Direction —
Each line from the start of the data below through the one containing "sc.camera = cam" must be reproduced exactly.

Raw data —
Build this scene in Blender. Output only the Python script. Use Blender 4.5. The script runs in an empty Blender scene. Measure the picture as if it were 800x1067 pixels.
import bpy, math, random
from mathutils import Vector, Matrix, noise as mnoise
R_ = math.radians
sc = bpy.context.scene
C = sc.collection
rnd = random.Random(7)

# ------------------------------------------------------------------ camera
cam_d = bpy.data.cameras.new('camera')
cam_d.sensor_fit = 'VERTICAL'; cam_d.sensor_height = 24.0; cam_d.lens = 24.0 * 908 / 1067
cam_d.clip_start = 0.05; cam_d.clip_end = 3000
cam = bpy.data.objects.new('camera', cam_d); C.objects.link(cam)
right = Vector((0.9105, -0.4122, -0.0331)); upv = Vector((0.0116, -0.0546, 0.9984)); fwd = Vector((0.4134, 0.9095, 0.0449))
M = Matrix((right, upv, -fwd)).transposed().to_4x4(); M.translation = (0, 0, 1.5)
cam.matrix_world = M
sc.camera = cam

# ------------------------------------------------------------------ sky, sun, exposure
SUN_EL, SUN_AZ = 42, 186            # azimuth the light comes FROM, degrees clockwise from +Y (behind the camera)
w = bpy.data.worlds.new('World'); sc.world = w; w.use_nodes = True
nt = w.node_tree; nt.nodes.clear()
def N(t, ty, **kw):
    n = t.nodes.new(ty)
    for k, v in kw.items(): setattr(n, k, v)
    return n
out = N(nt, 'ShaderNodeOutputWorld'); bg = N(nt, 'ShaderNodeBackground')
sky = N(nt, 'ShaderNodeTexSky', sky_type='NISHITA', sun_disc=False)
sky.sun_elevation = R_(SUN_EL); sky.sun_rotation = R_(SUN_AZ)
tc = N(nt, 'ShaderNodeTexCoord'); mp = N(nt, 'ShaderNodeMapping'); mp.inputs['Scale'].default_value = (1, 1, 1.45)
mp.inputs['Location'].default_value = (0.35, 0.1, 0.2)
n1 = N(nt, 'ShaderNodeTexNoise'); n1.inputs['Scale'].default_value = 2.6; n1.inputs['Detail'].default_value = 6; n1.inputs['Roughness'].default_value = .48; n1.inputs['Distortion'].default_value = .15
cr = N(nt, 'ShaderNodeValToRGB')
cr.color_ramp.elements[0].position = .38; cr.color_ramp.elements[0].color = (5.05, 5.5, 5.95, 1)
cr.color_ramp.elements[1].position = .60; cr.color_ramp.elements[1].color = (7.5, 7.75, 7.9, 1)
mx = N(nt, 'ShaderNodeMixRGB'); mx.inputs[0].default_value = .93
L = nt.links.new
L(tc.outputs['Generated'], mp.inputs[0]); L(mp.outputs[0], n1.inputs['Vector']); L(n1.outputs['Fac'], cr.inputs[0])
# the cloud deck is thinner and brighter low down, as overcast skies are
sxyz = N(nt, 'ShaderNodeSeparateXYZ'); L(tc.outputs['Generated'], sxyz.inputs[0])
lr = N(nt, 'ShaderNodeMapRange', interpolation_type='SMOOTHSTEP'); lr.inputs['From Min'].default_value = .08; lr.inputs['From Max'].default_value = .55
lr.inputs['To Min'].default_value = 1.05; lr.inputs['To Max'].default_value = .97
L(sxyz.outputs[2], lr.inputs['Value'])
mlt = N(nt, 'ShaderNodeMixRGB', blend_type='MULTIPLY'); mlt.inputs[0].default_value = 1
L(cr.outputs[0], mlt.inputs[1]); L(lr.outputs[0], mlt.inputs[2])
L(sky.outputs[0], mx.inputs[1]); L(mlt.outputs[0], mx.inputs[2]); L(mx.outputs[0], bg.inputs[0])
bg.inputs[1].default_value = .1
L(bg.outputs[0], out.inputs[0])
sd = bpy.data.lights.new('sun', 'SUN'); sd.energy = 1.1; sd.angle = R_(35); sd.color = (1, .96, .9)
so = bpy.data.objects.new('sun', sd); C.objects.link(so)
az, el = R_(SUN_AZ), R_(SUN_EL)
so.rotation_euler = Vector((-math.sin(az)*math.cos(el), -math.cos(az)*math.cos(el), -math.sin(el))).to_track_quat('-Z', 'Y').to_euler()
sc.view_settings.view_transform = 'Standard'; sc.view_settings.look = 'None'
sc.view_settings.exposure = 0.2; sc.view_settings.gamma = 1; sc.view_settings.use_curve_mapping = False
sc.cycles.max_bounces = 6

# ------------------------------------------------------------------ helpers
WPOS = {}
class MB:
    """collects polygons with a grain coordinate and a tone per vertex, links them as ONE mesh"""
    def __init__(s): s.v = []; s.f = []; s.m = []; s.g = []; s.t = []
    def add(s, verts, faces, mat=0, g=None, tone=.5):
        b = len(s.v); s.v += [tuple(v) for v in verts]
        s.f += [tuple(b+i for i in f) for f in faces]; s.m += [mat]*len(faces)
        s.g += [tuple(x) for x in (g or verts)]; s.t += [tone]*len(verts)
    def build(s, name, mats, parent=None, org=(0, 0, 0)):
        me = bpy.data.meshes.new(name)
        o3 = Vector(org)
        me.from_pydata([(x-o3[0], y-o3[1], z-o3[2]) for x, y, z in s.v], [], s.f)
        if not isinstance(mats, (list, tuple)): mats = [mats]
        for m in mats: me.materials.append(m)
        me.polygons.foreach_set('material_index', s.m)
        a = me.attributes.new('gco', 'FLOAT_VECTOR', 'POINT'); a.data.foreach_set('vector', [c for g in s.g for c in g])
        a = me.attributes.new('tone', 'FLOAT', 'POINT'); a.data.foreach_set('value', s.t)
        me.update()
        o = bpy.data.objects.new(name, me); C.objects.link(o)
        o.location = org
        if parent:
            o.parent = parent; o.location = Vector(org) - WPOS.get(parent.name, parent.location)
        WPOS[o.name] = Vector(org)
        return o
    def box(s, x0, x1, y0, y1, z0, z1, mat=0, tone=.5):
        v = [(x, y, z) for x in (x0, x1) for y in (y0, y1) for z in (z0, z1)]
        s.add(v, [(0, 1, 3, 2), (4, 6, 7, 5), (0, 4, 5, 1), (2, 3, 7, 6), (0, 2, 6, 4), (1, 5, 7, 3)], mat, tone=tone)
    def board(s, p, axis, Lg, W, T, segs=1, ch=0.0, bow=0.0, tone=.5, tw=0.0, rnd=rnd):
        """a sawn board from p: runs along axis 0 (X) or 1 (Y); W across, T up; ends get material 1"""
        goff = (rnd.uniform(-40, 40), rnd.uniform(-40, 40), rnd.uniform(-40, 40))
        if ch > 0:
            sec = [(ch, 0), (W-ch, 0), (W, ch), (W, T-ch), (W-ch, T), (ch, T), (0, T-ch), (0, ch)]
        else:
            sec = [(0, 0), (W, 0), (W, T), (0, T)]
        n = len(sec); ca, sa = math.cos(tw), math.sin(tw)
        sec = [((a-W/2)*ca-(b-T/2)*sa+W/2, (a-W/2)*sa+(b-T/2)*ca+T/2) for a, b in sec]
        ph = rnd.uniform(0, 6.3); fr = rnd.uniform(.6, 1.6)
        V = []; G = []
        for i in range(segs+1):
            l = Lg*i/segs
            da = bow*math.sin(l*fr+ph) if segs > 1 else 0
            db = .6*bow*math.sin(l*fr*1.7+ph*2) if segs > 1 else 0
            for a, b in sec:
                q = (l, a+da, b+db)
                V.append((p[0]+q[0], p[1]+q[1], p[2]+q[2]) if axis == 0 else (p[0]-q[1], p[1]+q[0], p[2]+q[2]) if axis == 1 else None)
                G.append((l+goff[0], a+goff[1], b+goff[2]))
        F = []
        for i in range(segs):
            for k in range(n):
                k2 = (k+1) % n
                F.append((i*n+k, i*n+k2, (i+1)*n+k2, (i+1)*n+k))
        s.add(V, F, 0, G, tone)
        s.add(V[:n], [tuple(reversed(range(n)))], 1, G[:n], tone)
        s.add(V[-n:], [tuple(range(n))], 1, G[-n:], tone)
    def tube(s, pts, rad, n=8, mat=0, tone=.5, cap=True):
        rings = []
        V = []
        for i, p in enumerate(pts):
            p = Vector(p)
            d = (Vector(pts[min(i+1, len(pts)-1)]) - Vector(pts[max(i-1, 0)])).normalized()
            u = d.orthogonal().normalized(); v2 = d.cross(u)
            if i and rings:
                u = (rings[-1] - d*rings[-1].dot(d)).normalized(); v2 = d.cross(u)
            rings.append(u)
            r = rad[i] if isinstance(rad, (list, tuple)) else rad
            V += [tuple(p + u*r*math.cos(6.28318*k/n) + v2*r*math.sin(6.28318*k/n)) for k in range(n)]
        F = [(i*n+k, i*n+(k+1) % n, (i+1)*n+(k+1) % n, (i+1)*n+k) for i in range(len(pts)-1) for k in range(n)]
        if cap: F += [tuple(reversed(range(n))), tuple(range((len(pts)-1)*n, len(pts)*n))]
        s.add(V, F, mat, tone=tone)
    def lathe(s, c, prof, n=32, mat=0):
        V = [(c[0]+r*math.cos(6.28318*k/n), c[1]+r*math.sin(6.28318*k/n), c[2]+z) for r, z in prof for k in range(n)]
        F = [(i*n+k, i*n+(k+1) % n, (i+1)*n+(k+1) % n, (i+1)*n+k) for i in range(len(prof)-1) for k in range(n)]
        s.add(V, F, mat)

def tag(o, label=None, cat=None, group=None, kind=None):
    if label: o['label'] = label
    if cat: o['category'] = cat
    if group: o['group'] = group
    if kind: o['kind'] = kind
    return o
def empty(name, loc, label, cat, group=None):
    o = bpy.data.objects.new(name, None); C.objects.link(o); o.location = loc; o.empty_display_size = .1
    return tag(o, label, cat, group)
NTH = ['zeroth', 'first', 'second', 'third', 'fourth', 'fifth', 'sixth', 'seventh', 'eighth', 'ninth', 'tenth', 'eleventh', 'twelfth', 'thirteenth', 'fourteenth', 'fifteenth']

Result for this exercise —
Build this scene in Blender. Output only the Python script. Use Blender 4.5. The script runs in an empty Blender scene. Measure the picture as if it were 800x1067 pixels.
import bpy, math, random
from mathutils import Vector, Matrix, noise as mnoise
R_ = math.radians
sc = bpy.context.scene
C = sc.collection
rnd = random.Random(7)

# ------------------------------------------------------------------ camera
cam_d = bpy.data.cameras.new('camera')
cam_d.sensor_fit = 'VERTICAL'; cam_d.sensor_height = 24.0; cam_d.lens = 24.0 * 908 / 1067
cam_d.clip_start = 0.05; cam_d.clip_end = 3000
cam = bpy.data.objects.new('camera', cam_d); C.objects.link(cam)
right = Vector((0.9105, -0.4122, -0.0331)); upv = Vector((0.0116, -0.0546, 0.9984)); fwd = Vector((0.4134, 0.9095, 0.0449))
M = Matrix((right, upv, -fwd)).transposed().to_4x4(); M.translation = (0, 0, 1.5)
cam.matrix_world = M
sc.camera = cam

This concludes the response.